著者の専門はロマン主義のクラシックらしい。音楽はただそれだけで価値を持つというわけではなく、時代環境の中で生み出され、意味を持ち、忘却され、再発見され、そして新しい意味を付与される。たとえば、中世の和音はドミソではなく、冷たい感じをかもすドソが基本であったが、それは音楽自体が安心感を生み出すことを目的としてはおらず、神学的雰囲気を帯びたものであるためであるらしい。社会史的音楽史といっていいだろうか。音楽は聴衆、楽器、楽譜、パトロン、思想といったものと切り離すことは出来ないというのは当たり前の事であるが、アマゾンのレビューを見る限り、そのような関心を音楽史の中に持ち込み、それをコンパクトにまとめたのは、少なくとも日本語では本書がはじめてであるらしい。音楽は単なるサウンドではなく、知性をもちいて聴くものであるというのが信念のようである。

「あくまで事実に基づき、かつ共同体規範を参照しつつ、その中に対象をしかるべく位置づけ、しかしそこから「私にとっての/私だけの」意味を取り出し、そして他者の判断と共鳴を仰ぐ。これこそが音楽解釈の真骨頂である」『音楽の聴き方』(164頁)

論文作法と何も変わらない。

わたしは音楽学に暗いので、現在の音楽研究がどうなっているのかよくわからない。歴史と美術、歴史と文学、美術と文学といった組み合わせはよくみるようになったが、音楽はなかなか他の学問分野とかんでいない。でも本書を読んで、これは一般史とも十分にかみ合う学問だなあと感じた。それは個人的には大きな収穫である。あとは、ドイツの18世紀から19世紀は異常であることか。著者はプロテスタント性に何がしかを求めているが、この点は一般史的な視点からもっと多くの分析ができるように思う。古典音楽に通じ、かつきちんとした分析能力のある一般史家がどれくらいいるのか、私にはわからないが…。

ただし中世該当部はなんだかなあという感じ。

「聖歌が生まれた中世は、現代のわれわれには想像もつかない世界だった。異端審問と火あぶり、巡礼と托鉢僧の行列、数々の災害と天変地異、悪魔の憑依、血を流すマリア像といった奇跡の数々…。人々は絶えず神の怒りに恐れおののいていた。映画『エクソシスト』のような世界を、彼らは本当に生きていたのだ。

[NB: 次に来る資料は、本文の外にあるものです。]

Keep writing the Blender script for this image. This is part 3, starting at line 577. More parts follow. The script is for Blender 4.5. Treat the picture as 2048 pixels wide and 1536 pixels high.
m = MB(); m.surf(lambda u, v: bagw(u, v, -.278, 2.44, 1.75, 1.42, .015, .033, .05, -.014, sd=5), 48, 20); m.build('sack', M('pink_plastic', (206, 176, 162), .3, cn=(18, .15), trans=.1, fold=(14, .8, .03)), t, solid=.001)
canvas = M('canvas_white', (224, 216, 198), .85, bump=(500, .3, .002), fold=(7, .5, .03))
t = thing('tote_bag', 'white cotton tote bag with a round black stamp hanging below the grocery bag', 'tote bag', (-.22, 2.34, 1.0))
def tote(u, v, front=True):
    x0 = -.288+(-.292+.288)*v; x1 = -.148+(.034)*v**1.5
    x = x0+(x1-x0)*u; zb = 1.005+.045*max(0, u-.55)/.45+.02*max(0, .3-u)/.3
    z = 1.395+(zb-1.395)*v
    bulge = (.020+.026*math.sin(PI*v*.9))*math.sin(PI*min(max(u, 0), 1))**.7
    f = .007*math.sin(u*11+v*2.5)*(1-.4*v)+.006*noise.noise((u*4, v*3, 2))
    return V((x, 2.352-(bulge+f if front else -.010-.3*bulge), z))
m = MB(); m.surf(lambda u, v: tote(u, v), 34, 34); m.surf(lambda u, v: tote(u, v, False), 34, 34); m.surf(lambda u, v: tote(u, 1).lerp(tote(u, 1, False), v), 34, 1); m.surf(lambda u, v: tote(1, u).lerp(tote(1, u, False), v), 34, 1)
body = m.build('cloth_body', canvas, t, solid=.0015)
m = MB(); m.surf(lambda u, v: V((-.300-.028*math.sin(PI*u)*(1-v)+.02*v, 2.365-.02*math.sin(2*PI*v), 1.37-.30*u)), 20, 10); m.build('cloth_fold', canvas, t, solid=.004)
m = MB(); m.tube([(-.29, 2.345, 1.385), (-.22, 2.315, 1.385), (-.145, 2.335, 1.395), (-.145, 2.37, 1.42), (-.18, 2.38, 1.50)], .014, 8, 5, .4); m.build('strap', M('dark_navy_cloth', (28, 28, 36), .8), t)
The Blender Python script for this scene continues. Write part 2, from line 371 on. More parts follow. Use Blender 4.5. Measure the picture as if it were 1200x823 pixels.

そんな時代にあって、ひんやりした修道院の中で絶えずこだましていたのが、修道士たちが歌う聖歌だったはずである…」。(7-8頁)

中世は『エクソシスト』のような世界だそうです。その映画、見たことないけど。私の記憶によれば、そもそもグレゴリオ聖歌が生まれたのはカロリング期である。異端審問も托鉢修道僧も血を流すマリア像もない時代である。

「十字軍の度重なる失敗、教会権威の失墜と堕落、ペストの大流行と死の舞踏への人気の高まり、教皇庁の分裂(シスマ)…。ホイジンガが『中世の秋』で描いた14世紀は、絶望的な時代であった。人々はこの世の終わりと偽メシアの出現に恐れおののいていた。有名な占星術師ノストラダムスがこの時代の人だったことも思い出しておこう。モテットは、この暗いアンシャン・レジームの時代に咲いた、艶やかな徒花だったといえるかもしれない」。(28頁)

私の知っている『中世の秋』は15世紀を舞台としているし、ノストラダムスは16世紀の人である。

…中世史家が音楽史に容喙する、少なくとも本書の著者と対話する余地は多分にありそうである。